The Words We Live By: Poetry and Philosophy in Conversation
04-05-2019On March 26th the Hannah Arendt Center and the Poetry Foundation hosted the inaugural event for the Words We live By: Poetry and Philosophy in Conversation series at Murray’s Sanctuary in Tivoli, NY. Over the course of two hours, Fred Moten, Robert Gooding-Williams, and Ann Lauterbach shared new work and discussed democracy, race, beauty, love, Hannah Arendt, and judgment. Thank you to everyone who came.

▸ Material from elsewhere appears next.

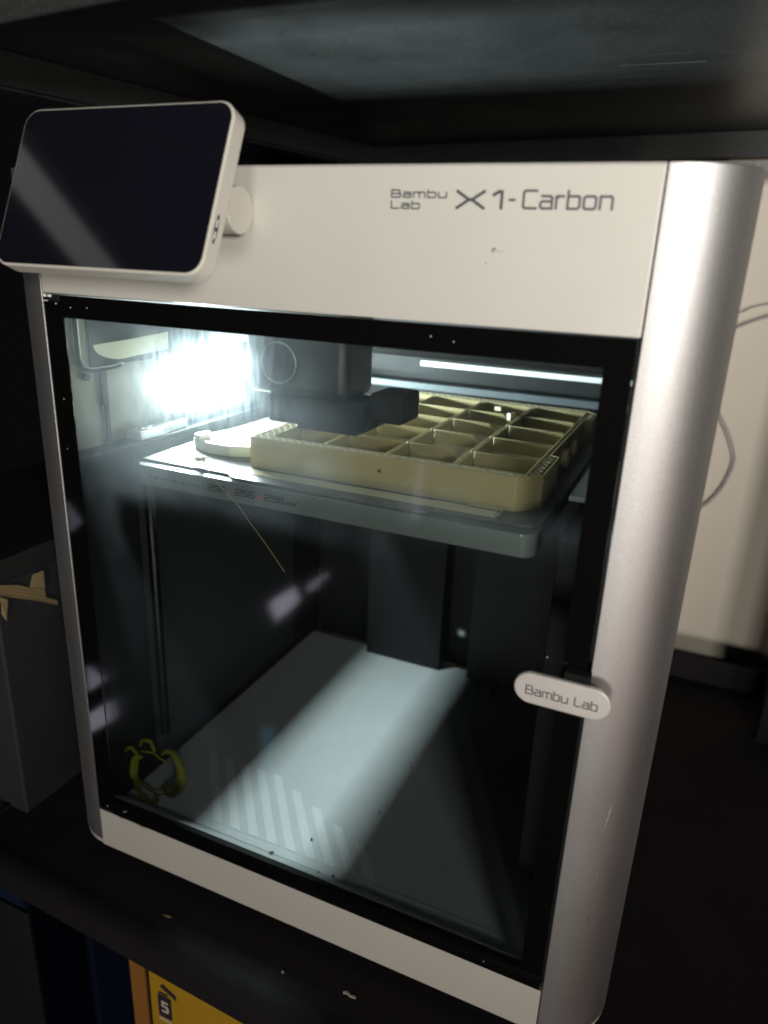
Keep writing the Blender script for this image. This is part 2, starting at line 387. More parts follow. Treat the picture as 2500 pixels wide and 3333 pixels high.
MB().box(120, 520, 470, 474, -14, 17).build('rear_rail', 'deckm', rack, bevel=0.8)
# posts: the left front one shows under the deck, the right rear one only throws its shadow on the wall
MB().box(-262, -190, -47, -44, -420, -36).build('post', 'deckm', rack, bevel=0.8)
MB().box(289, 350, 380, 400, -420, 900).build('post', 'black_rough', rack, bevel=0.8)
MB().box(-520, 172, 514, 517, -20, 900).build('added_dark_sheet', 'deckm', rack)  # added black sheet covers the wall, keeping the gap behind dark

# ================================================================== PRINTER
W_, Z1, Z2, Z3, RAD = 160.7, 31.9, 389.0, 452.9, 33.8
prn = thing('desktop_printer', (0, 195, -12), 'silver enclosed 3D printer with glass door and lit chamber', '3D printer')

def side_profile(s):
    out = []; inn = []; t = 2.6
    for i in range(15):
        a = math.radians(-90+90*i/14); out.append((W_+RAD*math.cos(a), RAD+RAD*math.sin(a))); inn.append((W_+(RAD-t)*math.cos(a), RAD+(RAD-t)*math.sin(a)))
    for i in range(15):
        a = math.radians(90*i/14); out.append((W_+RAD*math.cos(a), 389-RAD+RAD*math.sin(a))); inn.append((W_+(RAD-t)*math.cos(a), 389-RAD+(RAD-t)*math.sin(a)))
    pts = out+inn[::-1]
    return [(s*x, y) for x, y in pts]
for s in (-1, 1):
    sp = MB().prism(side_profile(s), 4.0, Z3).build('side_panel', 'alu', prn, bevel=0.5, smooth=True,
        label='satin aluminium side panel, bright with small scratches' if s > 0 else 'satin aluminium side panel in shadow')
    if s > 0:
        rp = sp
# scratches on the right-hand column
def onpillar(th, z, lift=0.05):
    a = math.radians(-90+th); return (W_+(RAD+lift)*math.cos(a), RAD+(RAD+lift)*math.sin(a), z)
sm = MB()
for th, z, dth, dz, wd in ((34, 163, -3, -14, .35), (33, 121, -1.0, -5, .35), (33, 113, 0, -5, .25), (30, 92, 2, -5, .3), (52, 255, 7, -12, .3), (58, 196, 2, -6, .3), (62, 150, 2, -4, .3)):
    k = 6
    for i in range(k):
        f0, f1 = i/k, (i+1)/k; tw = wd*math.sin(math.pi*(i+.5)/k)+.08
        p, q = onpillar(th+dth*f0, z+dz*f0), onpillar(th+dth*f1, z+dz*f1)
        sm.add([(p[0]-tw/2, p[1], p[2]), (p[0]+tw/2, p[1], p[2]), (q[0]+tw/2, q[1], q[2]), (q[0]-tw/2, q[1], q[2])], [(0, 1, 2, 3)])
sm.build('scratch', 'scratch', rp, kind='stuff')

# base tray under the side panels, with a thin pale lip
foot = [(W_+RAD*math.cos(math.radians(a)), RAD+RAD*math.sin(math.radians(a))) for a in range(-90, 1, 9)]
foot += [(W_+RAD, 389), (-W_-RAD, 389)]+[(-x, y) for x, y in foot[::-1][0:11]]
foot2 = [(x, y) for x, y in [(W_+RAD*math.cos(math.radians(a)), RAD+RAD*math.sin(math.radians(a))) for a in range(-90, 1, 9)]]
outline = foot2+[(W_+RAD, 389), (-W_-RAD, 389)]+[(-x, y) for x, y in foot2[::-1]]
MB().prism(offset(outline, 0.4), 0.2, 3.7).build('base_tray', 'plastic', prn, bevel=0.8)
for x in (-150, 150):
    for y in (22, 360):
        MB().prism(circle(x, y, 13, 24), -12, 0.1).build('foot', 'black_rough', prn, bevel=1.2)

# brow panel with the wordmark
mb = MB().prism([(0, Z2), (0, Z3-1.2), (1.2, Z3), (100, Z3), (100, Z3-4), (4, Z3-4), (4, Z2+3), (22, Z2+3), (22, Z2)], -W_+0.5, W_-0.5, 'x')
brow = mb.build('front_panel', 'plastic', prn, bevel=0.6, label='upper front panel with the printed wordmark')
letters_front('Bambu', 50.0, 439.4, 3.4, 25.4, 0.62, 0, 'ink', brow, 'wordmark')
letters_front('Lab', 50.0, 435.0, 3.4, 13.6, 0.62, 0, 'ink', brow, 'wordmark')
letters_front('X', 79.3, 435.2, 7.6, 12.8, 1.25, 0, 'ink', brow, 'wordmark')
letters_front('1', 94.9, 435.3, 7.4, 4.6, 1.3, 0, 'ink', brow, 'wordmark')
letters_front('-', 101.7, 435.6, 7.2, 3.0, 1.0, 0, 'ink', brow, 'wordmark')
letters_front('Carbon', 107.4, 435.6, 7.4, 35.6, 0.95, 0, 'ink', brow, 'wordmark')
mb = MB()
for (x, z, a, b) in ((97.2, 420.2, 1.1, .5), (96.9, 419.4, .5, .6), (98.0, 420.6, .4, .3), (94.4, 414.6, .35, .5), (99.6, 419.5, 2.2, .12)):
    mb.add([(x+a*math.cos(t*math.pi/4)*(1+.25*math.sin(3*t)), -0.05, z+b*math.sin(t*math.pi/4)) for t in range(8)], [tuple(range(8))])
mb.build('scuff', 'scuff', brow)

# lower front panel: its upper edge is ragged where it meets the hinge
top = [(W_-0.5, Z1)]
wav = [(-116, 0), (-119, -.5), (-121, -1.2), (-124, -.6), (-130, -.1), (-137, -.3), (-141, -.8), (-144, -.3), (-147.5, 1.2), (-150.5, 1.6), (-152.5, 1.4), (-153.5, 2.0), (-155.3, 1.5), (-157.6, 2.9), (-159.4, 3.1), (-160.2, 2.4)]
top += [(x, Z1+d) for x, d in wav]
MB().prism([(-W_+0.5, 0.0), (W_-0.5, 0.0)]+top, 0.0, 6.0, 'y').build('lower_panel', 'plastic', prn, bevel=0.35)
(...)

The phrase “words we live by” comes from the end of Hannah Arendt’s book On Revolution. Turning to the poet and French resistance fighter Rene Char, Arendt wrote that “the storehouse of memory is kept and watched over by the poets, whose business it is to find and make the words we live by.” The language of poetry is, for Arendt, what remained after the war, as a record of experience that could provide a sense of durability in the world, and as a form of thinking that could lead us away from the tyranny of ideological thinking, toward a reckoning with the world as it is. Throughout her career the language of poetry remained at the heart of her political and philosophical writing, as a form of thinking that could bring illumination in dark times. For Arendt, no less than for us, this darkness encompasses political, social, economic, and ecological strife, mass homelessness, and loneliness. It is in that spirit, with a similar belief in the potential of poetry that the Arendt Center in collaboration with the Poetry Foundation conceived this new initiative, inviting poets and philosophers to come together in conversation.